Copy exactly the lines from the first line of the records below through the line containing "h = h.lstrip('#');", including both, and nothing else.

################

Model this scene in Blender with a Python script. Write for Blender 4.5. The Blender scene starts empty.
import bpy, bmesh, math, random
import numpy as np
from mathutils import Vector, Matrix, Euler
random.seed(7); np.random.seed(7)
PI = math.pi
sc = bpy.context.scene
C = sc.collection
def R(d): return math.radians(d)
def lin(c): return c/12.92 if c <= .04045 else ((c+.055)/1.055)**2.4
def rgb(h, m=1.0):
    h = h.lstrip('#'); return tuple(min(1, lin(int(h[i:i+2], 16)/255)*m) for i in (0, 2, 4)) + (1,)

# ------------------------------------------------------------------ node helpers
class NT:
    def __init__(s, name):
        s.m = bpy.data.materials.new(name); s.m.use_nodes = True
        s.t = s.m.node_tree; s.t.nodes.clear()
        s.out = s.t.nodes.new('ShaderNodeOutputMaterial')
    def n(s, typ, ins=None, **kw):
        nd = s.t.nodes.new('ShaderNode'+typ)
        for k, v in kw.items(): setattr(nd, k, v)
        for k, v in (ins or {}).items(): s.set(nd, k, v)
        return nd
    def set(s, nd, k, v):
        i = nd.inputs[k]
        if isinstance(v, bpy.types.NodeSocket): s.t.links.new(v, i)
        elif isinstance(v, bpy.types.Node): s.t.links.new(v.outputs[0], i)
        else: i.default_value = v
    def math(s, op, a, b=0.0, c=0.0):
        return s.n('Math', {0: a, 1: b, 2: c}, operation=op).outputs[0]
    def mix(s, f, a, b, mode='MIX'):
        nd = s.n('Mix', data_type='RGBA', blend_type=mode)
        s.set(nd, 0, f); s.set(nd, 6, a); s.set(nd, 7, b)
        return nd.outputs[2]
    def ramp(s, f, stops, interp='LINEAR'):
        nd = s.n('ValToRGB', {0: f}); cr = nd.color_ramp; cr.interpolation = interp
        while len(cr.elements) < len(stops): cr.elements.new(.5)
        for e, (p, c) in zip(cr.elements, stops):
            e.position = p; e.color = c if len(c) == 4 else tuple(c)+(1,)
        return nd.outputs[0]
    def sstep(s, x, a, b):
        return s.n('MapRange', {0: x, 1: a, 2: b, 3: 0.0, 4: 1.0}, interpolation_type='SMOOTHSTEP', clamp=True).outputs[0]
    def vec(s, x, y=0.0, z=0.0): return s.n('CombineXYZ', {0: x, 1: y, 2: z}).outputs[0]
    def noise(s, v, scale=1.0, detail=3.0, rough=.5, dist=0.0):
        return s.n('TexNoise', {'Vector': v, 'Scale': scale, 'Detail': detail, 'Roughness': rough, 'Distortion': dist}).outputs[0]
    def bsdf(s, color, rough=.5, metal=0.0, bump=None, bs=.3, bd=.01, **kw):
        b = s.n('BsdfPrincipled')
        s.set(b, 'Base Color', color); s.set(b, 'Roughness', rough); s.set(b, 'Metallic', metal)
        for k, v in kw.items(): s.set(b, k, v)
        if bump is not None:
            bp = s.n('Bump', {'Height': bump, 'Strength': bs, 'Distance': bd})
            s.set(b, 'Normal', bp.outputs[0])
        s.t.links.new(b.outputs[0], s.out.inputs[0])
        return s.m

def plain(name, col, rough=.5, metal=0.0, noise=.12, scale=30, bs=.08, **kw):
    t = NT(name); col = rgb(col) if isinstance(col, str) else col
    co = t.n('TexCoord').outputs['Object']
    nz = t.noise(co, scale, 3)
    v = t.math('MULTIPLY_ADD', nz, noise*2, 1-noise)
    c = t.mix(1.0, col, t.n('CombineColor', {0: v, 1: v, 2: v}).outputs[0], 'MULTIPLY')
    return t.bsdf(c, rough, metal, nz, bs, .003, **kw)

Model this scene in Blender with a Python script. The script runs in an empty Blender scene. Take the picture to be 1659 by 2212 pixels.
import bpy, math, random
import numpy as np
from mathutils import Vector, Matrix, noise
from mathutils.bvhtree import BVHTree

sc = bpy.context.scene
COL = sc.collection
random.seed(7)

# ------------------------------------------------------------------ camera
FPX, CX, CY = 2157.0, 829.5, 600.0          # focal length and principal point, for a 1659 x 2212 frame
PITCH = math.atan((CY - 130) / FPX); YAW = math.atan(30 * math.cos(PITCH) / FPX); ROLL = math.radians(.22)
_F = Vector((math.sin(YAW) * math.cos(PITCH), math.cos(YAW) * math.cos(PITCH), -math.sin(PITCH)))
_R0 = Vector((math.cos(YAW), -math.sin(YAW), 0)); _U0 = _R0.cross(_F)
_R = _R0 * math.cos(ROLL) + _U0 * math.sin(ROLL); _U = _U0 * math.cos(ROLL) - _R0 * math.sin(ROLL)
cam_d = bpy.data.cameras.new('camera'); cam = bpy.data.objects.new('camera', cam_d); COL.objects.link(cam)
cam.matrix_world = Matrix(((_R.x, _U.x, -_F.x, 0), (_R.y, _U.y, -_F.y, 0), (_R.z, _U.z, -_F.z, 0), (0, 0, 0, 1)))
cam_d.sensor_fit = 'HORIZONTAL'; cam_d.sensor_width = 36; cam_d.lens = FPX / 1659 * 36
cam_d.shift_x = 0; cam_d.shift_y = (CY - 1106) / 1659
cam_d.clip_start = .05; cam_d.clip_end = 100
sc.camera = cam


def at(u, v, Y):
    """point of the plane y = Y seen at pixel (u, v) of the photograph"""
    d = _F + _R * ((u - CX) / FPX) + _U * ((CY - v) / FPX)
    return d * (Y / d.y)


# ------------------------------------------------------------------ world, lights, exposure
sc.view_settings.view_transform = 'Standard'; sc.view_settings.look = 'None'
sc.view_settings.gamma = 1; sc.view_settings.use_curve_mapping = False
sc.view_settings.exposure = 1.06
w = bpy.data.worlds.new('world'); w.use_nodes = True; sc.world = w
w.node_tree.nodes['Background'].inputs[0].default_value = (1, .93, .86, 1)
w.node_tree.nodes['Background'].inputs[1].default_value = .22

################

### SOLUTION TO THIS PROBLEM
Model this scene in Blender with a Python script. Write for Blender 4.5. The Blender scene starts empty.
import bpy, bmesh, math, random
import numpy as np
from mathutils import Vector, Matrix, Euler
random.seed(7); np.random.seed(7)
PI = math.pi
sc = bpy.context.scene
C = sc.collection
def R(d): return math.radians(d)
def lin(c): return c/12.92 if c <= .04045 else ((c+.055)/1.055)**2.4
def rgb(h, m=1.0):
    h = h.lstrip('#'); return tuple(min(1, lin(int(h[i:i+2], 16)/255)*m) for i in (0, 2, 4)) + (1,)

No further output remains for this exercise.